Important ingredients in the application

College admission officers consider a number of factors in judging an applicant.  According to The Princeton Review, roughly the following order of importance is acknowledged.
  •  GPA/difficulty of curriculum (e.g., a B in an Honors or AP course is better than an A in a regular course – but that doesn’t hold true for a C in an Honors course…)
  • SAT I and SAT II scores
  • Class rank
  • Application essays
  •  Extracurricular activities (QUALITY counts more than quantity; being a member of 15 organizations but not an effective participant is detrimental; it shows lack of focus and looks suspiciously like “padding” for the college application.)
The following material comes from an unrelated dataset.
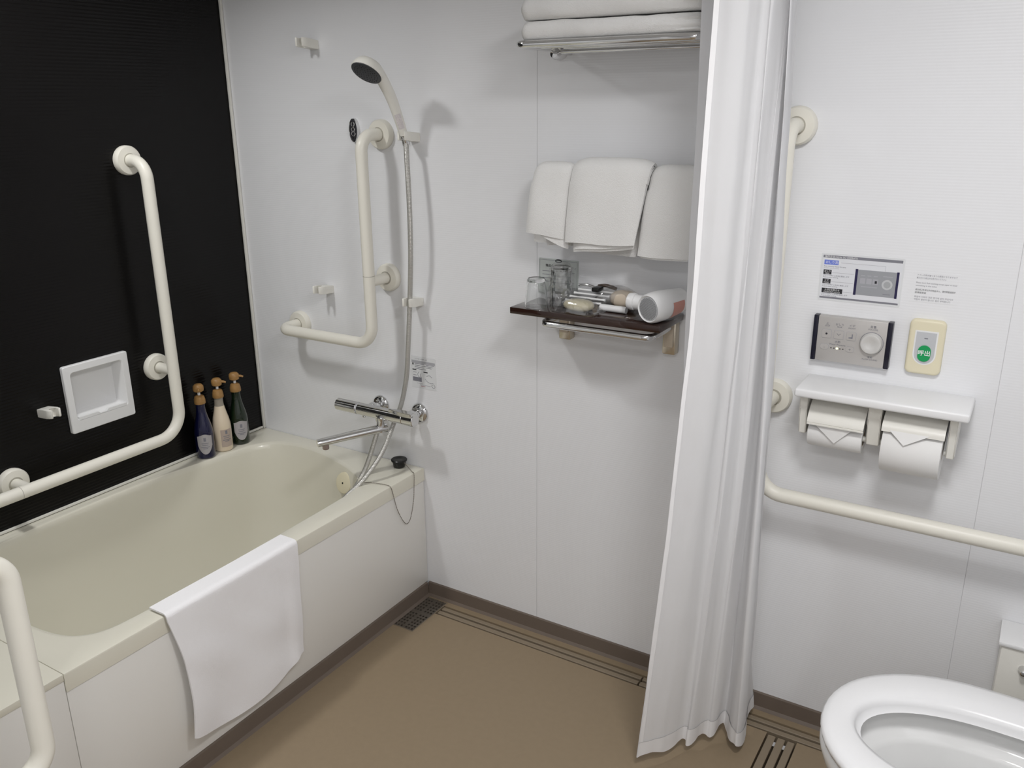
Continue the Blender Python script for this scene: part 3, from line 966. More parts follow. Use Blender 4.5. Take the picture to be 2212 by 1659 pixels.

  •   Recommendations (Especially important for scholarships – more on this later.)
  •     Interviews
  • Intangibles

Every college is different.  Large schools have less time to spend on the application.  Large schools – or those with a high number of applicants (Boston College has 12,000 applicants for 2000 places) – use items one and two to “sift” applicants; the other items are used only if you get to Level 2.  State schools often use a formula of SAT + class rank; that’s all.  The formula is different for each school but it is published:  Apply only if you fit the formula OR qualified for the Olympics in a sport that school plays OR will be taking classes in a building named after your grandfather.